--- Short problem ---
Nothing beyond the line containing "o = grid_obj('rear_panel', flip_to_cam(np.concatenate([w]" is to be printed; print exactly each line from the start of the records below through that line, leaving out pictures.

--- Given records ---

══════════

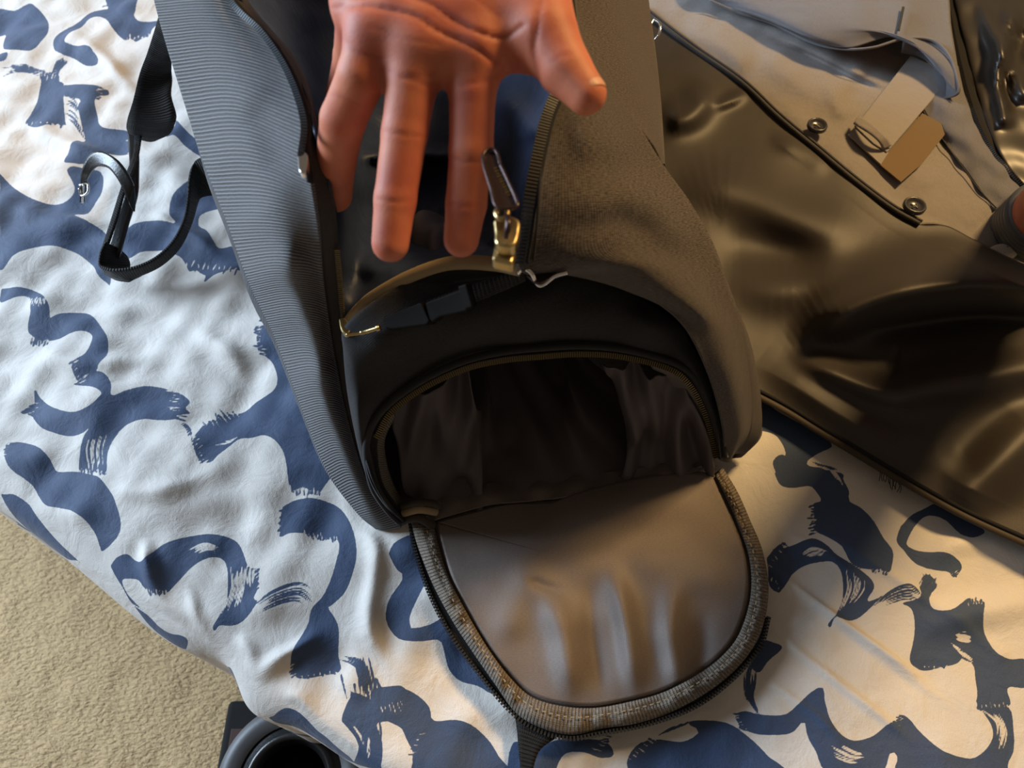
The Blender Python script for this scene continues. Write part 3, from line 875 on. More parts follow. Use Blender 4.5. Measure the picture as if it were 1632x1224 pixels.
# zip along its inner edge
ZR = [(900,-20,.270),(906,60,.270),(891,130,.274),(869,190,.274),(851,270,.270),(839,340,.262),(827,418,.245)]
strip('zip_tape', [(x - 2, y, h + 0.001) for x, y, h in ZR], [(x + 14, y + 2, h + 0.002) for x, y, h in ZR], M['ziptape'], bag, 0.0008, 80, 4)
teeth('zip_coil', [(x + 1, y, h + 0.003) for x, y, h in ZR], M['teeth'], bag, 0.0016, 0.0024, 0.0010, 0.0010)
pxtube('seam', [(844+18,270,.272),(832+25,340,.265),(828+22,415,.246)], 0.0006, M['canvas_dark'], bag)

# rear end of the bag beyond the flap
BK = [
 [(880,-140,.250),(960,-145,.240),(1015,-150,.18)],
 [(895,-40,.256),(970,-40,.240),(1026,-40,.185)],
 [(900,20,.256),(975,20,.238),(1033,20,.185)],
 [(935,95,.252),(995,90,.228),(1042,85,.180)],
 [(990,175,.236),(1025,170,.215),(1050,165,.175)],
 [(1035,230,.224),(1047,228,.205),(1054,225,.170)],
 [(1052,262,.216),(1055,262,.200),(1056,262,.165)]]
g = interp_grid(BK, 70, 30)
w = P(g[..., 0], g[..., 1], g[..., 2])
edge = w[:, -1:]
und = []
for dx, f in ((0.006, 0.8), (0.0, 0.4), (-0.01, 0.0)):
    q = edge.copy(); q[..., 0] += dx; q[..., 2] = BED + 0.002 + (edge[..., 2] - BED) * f
    und.append(q)
o = grid_obj('rear_panel', flip_to_cam(np.concatenate([w] + und, 1)), M['canvas'], bag, 0.0015)

# outer side wall facing away from the viewer
sw = cr1([tuple(P(*q)) for q in [(960,120,.235),(1000,195,.222),(1040,262,.205),(1084,325,.185),(1122,390,.165),(1146,460,.135),(1166,520,.105)]], 50)
sw[:, 0] -= 0.006
lv = np.linspace(0, 1, 12)[:, None]
sg = np.repeat(sw[None], 12, 0)
sg[..., 2] = BED + 0.003 + (sw[None, :, 2] - BED - 0.003) * (1 - lv)
sg[..., 0] += 0.010 * np.sin(lv * math.pi) - 0.012 * lv
grid_obj('side_wall', sg, M['canvas'], bag, 0.0012)

# main compartment lining
IN = [
 [(330,-85,.285),(450,-90,.16),(640,-90,.10),(800,-90,.14),(902,-85,.262)],
 [(385,0,.284),(490,-20,.12),(640,-20,.06),(800,-20,.12),(901,-5,.266)],
 [(474,115,.280),(520,110,.13),(640,100,.07),(800,100,.12),(895,100,.268)],
 [(505,215,.276),(560,220,.14),(660,210,.08),(790,200,.14),(862,215,.268)],
 [(532,325,.250),(575,330,.14),(670,320,.09),(780,310,.14),(842,320,.258)],
 [(538,430,.200),(590,400,.16),(680,380,.13),(770,370,.16),(830,400,.240)],
 [(546,528,.158),(600,472,.185),(690,432,.203),(760,425,.210),(828,432,.218)]]
INR = [[(560,430,0.010,18),(620,420,0.010,20),(700,400,0.004,18)],
       [(790,140,0.03,22),(830,190,0.028,22),(860,230,0.02,18)],
       [(560,250,0.02,16),(640,245,0.02,12),(760,250,0.02,12)],
       [(800,320,0.018,14),(780,400,0.014,14)]]
patch('main_lining', IN, 120, 110, M['navy'], bag, 0.001, fun=lambda x, y: ridges(x, y, INR) + 0.003 * wnoise(x, y, 90, 31))

# end panel on its plane
HL = P(640, 836, .008); HR = P(1152, 738, .008); TP = P(750, 428, .205)
nrm = np.cross(HR - HL, TP - HL); nrm /= np.linalg.norm(nrm)
if nrm[1] > 0: nrm = -nrm
def EP(px, py, off=0.0):
    d = ray(px, py)
    o_ = np.array([0, 0, CAMZ])
    t = ((HL + nrm * off - o_) @ nrm) / (d @ nrm)
    return o_ + d * np.asarray(t)[..., None]
ARCH = [(648,828),(628,808),(606,775),(597,735),(598,695),(622,655),(675,616),(740,586),(800,572),(860,566),(920,562),(980,565),(1040,577),(1080,592),(1106,618),(1126,658),(1138,700),(1144,728)]
OUT = [(642,838),(606,802),(579,745),(556,642),(547,560),(549,520),(598,478),(660,445),(740,424),(826,430),(905,436),(1000,463),(1080,513),(1100,545),(1125,590),(1140,640),(1150,690),(1153,735)]
na = 200
A_ = cr1(ARCH, na); O_ = cr1(OUT, na)
nv = 26
pan = np.zeros((nv, na, 3))
for j, t in enumerate(np.linspace(0, 1, nv)):
    q = A_ * (1 - t) + O_ * t
    bul = 0.010 * math.sin(math.pi * t) ** 0.8
    u_ = np.linspace(0, 1, na)
    bul = bul * np.ones(na) + 0.0025 * wnoise(q[:, 0], q[:, 1], 120, 41) * math.sin(math.pi * t) + 0.006 * math.sin(math.pi * t) * np.exp(-((u_ - 0.08) / 0.05) ** 2)
    for i in range(na):
        pan[j, i] = EP(q[i, 0], q[i, 1], bul[i])
o = grid_obj('end_panel', flip_to_cam(pan), M['canvas_dark'], bag, 0.002)
tag(o, 'dark end panel around the arched opening')
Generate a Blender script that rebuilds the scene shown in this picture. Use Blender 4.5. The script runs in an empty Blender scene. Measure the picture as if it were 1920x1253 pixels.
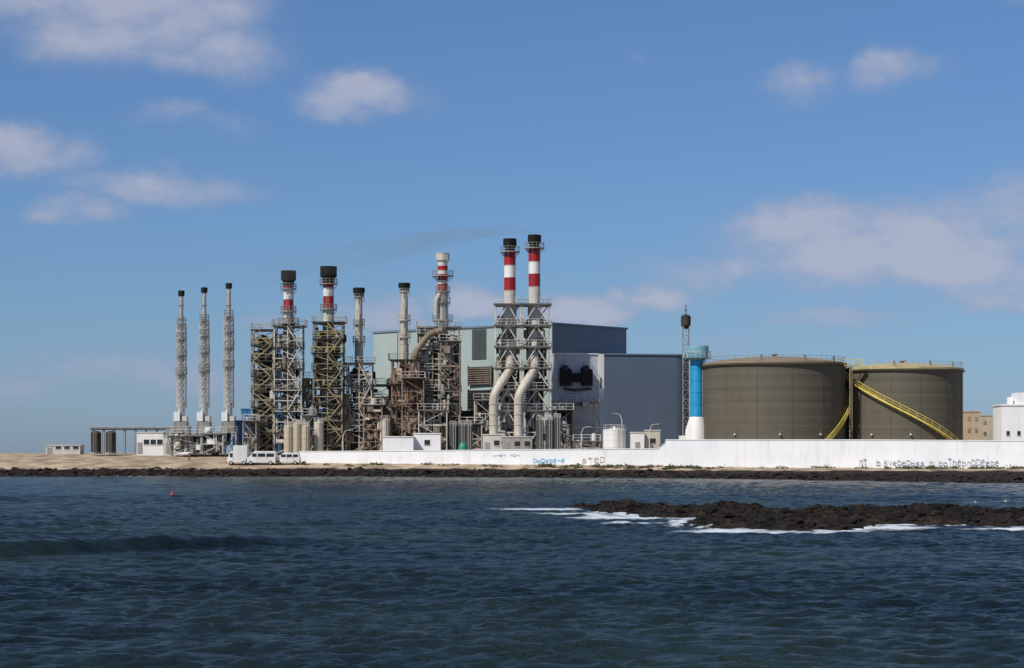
import bpy, math, random
import numpy as np
from mathutils import Vector, Matrix
random.seed(7)
R=math.radians
scene=bpy.context.scene
COL=scene.collection
GZ=3.8      # yard level of the plant above the sea
CZ=4.0      # eye height
# ---------------------------------------------------------------- noise
def vnoise(x,y,seed=0):
    xi=np.floor(x).astype(np.int64); yi=np.floor(y).astype(np.int64)
    fx=x-xi; fy=y-yi
    fx=fx*fx*(3-2*fx); fy=fy*fy*(3-2*fy)
    def h(a,b):
        n=(a*374761393+b*668265263+seed*144269504)&0xffffffff
        n=((n^(n>>13))*1274126177)&0xffffffff
        n=(n^(n>>16))&0xffffffff
        return n/4294967296.0
    return (h(xi,yi)*(1-fx)+h(xi+1,yi)*fx)*(1-fy)+(h(xi,yi+1)*(1-fx)+h(xi+1,yi+1)*fx)*fy
def fbm(x,y,o=4,seed=0,ridge=False):
    s=0;a=1;t=0
    for i in range(o):
        n=vnoise(x*2**i+i*17.3,y*2**i-i*9.1,seed+i)
        if ridge: n=1-abs(2*n-1)
        s=s+a*n;t+=a;a*=.5
    return s/t
# ---------------------------------------------------------------- materials
def nt(m):
    m.use_nodes=True
    t=m.node_tree; t.nodes.clear(); return t
def mat(name,c1,c2=None,rough=.7,scale=.6,streak=1,bump=.15,metal=0,bscale=12,corr=0,lo=.35,hi=.65,spec=.5,dirt=None,corrh=0):
    m=bpy.data.materials.new(name); t=nt(m); N=t.nodes; L=t.links
    if c2 is None: c2=tuple(x*.72 for x in c1)
    out=N.new('ShaderNodeOutputMaterial'); b=N.new('ShaderNodeBsdfPrincipled')
    tc=N.new('ShaderNodeTexCoord'); mp=N.new('ShaderNodeMapping'); mp.inputs['Scale'].default_value=(scale,scale,scale/streak)
    L.new(tc.outputs['Object'],mp.inputs[0])
    n=N.new('ShaderNodeTexNoise'); n.inputs['Detail'].default_value=7; n.inputs['Scale'].default_value=1; n.inputs['Roughness'].default_value=.62
    L.new(mp.outputs[0],n.inputs['Vector'])
    mr=N.new('ShaderNodeMapRange'); mr.inputs[1].default_value=lo; mr.inputs[2].default_value=hi
    L.new(n.outputs['Fac'],mr.inputs[0])
    mx=N.new('ShaderNodeMix'); mx.data_type='RGBA'; mx.inputs[6].default_value=(*c1,1); mx.inputs[7].default_value=(*c2,1)
    L.new(mr.outputs[0],mx.inputs[0]); col=mx.outputs[2]
    if dirt:
        n3=N.new('ShaderNodeTexNoise'); n3.inputs['Scale'].default_value=1; n3.inputs['Detail'].default_value=8
        mp3=N.new('ShaderNodeMapping'); mp3.inputs['Scale'].default_value=(1.1,1.1,.16); mp3.inputs['Location'].default_value=(7,3,1)
        L.new(tc.outputs['Object'],mp3.inputs[0]); L.new(mp3.outputs[0],n3.inputs['Vector'])
        m3=N.new('ShaderNodeMapRange'); m3.inputs[1].default_value=.54; m3.inputs[2].default_value=.78; m3.inputs[4].default_value=.7
        L.new(n3.outputs['Fac'],m3.inputs[0])
        mx3=N.new('ShaderNodeMix'); mx3.data_type='RGBA'; mx3.inputs[7].default_value=(*dirt,1)
        L.new(m3.outputs[0],mx3.inputs[0]); L.new(col,mx3.inputs[6]); col=mx3.outputs[2]
    L.new(col,b.inputs['Base Color'])
    b.inputs['Roughness'].default_value=rough; b.inputs['Metallic'].default_value=metal
    b.inputs['Specular IOR Level'].default_value=spec
    n2=N.new('ShaderNodeTexNoise'); n2.inputs['Scale'].default_value=bscale; n2.inputs['Detail'].default_value=4
    L.new(tc.outputs['Object'],n2.inputs['Vector'])
    hgt=n2.outputs['Fac']
    if corr or corrh:
        dp=N.new('ShaderNodeVectorMath'); dp.operation='DOT_PRODUCT'
        dp.inputs[1].default_value=(corr,corr,corrh) 
        L.new(tc.outputs['Object'],dp.inputs[0])
        sn=N.new('ShaderNodeMath'); sn.operation='SINE'; L.new(dp.outputs['Value'],sn.inputs[0])
        ad=N.new('ShaderNodeMath'); ad.operation='MULTIPLY_ADD'; ad.inputs[1].default_value=1.0
        L.new(sn.outputs[0],ad.inputs[0]); L.new(hgt,ad.inputs[2]); hgt=ad.outputs[0]
    bp=N.new('ShaderNodeBump'); bp.inputs['Strength'].default_value=bump; bp.inputs['Distance'].default_value=.06
    L.new(hgt,bp.inputs['Height']); L.new(bp.outputs[0],b.inputs['Normal'])
    L.new(b.outputs[0],out.inputs[0])
    return m
M={}
M['white']=mat('white_paint',(.84,.83,.80),(.68,.66,.62),.55,.5,6,.1)
M['flue']=mat('weathered_white_flue',(.66,.65,.62),(.46,.44,.41),.55,.7,5,.1,dirt=(.32,.27,.22))
M['wallwhite']=mat('wall_whitewash',(.88,.87,.87),(.80,.79,.78),.8,.25,1,.2,dirt=(.66,.63,.60))
M['cream']=mat('cream_weathered_steel',(.64,.59,.50),(.43,.37,.29),.6,.8,8,.15,dirt=(.25,.15,.09))
M['grey']=mat('galvanised_grey',(.38,.37,.34),(.22,.20,.175),.5,.8,6,.15,metal=.1)
M['lgrey']=mat('pale_grey_steel',(.68,.65,.59),(.46,.43,.38),.55,.7,6,.1,dirt=(.34,.27,.20))
M['black']=mat('soot_black',(.010,.010,.011),(.022,.021,.02),.85,1,2,.2,spec=.2)
M['dark']=mat('dark_steel',(.028,.026,.025),(.07,.058,.047),.7,.8,3,.2,spec=.3)
M['red']=mat('signal_red_paint',(.40,.012,.014),(.28,.01,.012),.5,1,3,.1)
M['rust']=mat('rusty_steel',(.20,.095,.05),(.32,.21,.15),.8,.9,3,.3)
M['brown']=mat('brown_weathered_steel',(.14,.095,.065),(.30,.24,.185),.75,.9,3,.25)
M['yellow']=mat('yellow_paint',(.80,.64,.11),(.62,.50,.12),.55,1,3,.1)
M['railyellow']=mat('faded_yellow_rail_paint',(.55,.45,.12),(.36,.30,.12),.6,1,3,.1)
M['olive']=mat('ochre_scaffold_paint',(.44,.37,.21),(.22,.18,.11),.65,1,3,.2)
M['tank']=mat('tank_brown_paint',(.128,.113,.084),(.110,.096,.070),.75,.08,3,.3,dirt=(.095,.082,.06),corrh=3.2,spec=.3)
M['tankroof']=mat('tank_roof_ochre',(.54,.45,.23),(.36,.30,.16),.7,.4,1,.2)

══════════

--- Solution for this exercise ---
The Blender Python script for this scene continues. Write part 3, from line 875 on. More parts follow. Use Blender 4.5. Measure the picture as if it were 1632x1224 pixels.
# zip along its inner edge
ZR = [(900,-20,.270),(906,60,.270),(891,130,.274),(869,190,.274),(851,270,.270),(839,340,.262),(827,418,.245)]
strip('zip_tape', [(x - 2, y, h + 0.001) for x, y, h in ZR], [(x + 14, y + 2, h + 0.002) for x, y, h in ZR], M['ziptape'], bag, 0.0008, 80, 4)
teeth('zip_coil', [(x + 1, y, h + 0.003) for x, y, h in ZR], M['teeth'], bag, 0.0016, 0.0024, 0.0010, 0.0010)
pxtube('seam', [(844+18,270,.272),(832+25,340,.265),(828+22,415,.246)], 0.0006, M['canvas_dark'], bag)

# rear end of the bag beyond the flap
BK = [
 [(880,-140,.250),(960,-145,.240),(1015,-150,.18)],
 [(895,-40,.256),(970,-40,.240),(1026,-40,.185)],
 [(900,20,.256),(975,20,.238),(1033,20,.185)],
 [(935,95,.252),(995,90,.228),(1042,85,.180)],
 [(990,175,.236),(1025,170,.215),(1050,165,.175)],
 [(1035,230,.224),(1047,228,.205),(1054,225,.170)],
 [(1052,262,.216),(1055,262,.200),(1056,262,.165)]]
g = interp_grid(BK, 70, 30)
w = P(g[..., 0], g[..., 1], g[..., 2])
edge = w[:, -1:]
und = []
for dx, f in ((0.006, 0.8), (0.0, 0.4), (-0.01, 0.0)):
    q = edge.copy(); q[..., 0] += dx; q[..., 2] = BED + 0.002 + (edge[..., 2] - BED) * f
    und.append(q)
o = grid_obj('rear_panel', flip_to_cam(np.concatenate([w] + und, 1)), M['canvas'], bag, 0.0015)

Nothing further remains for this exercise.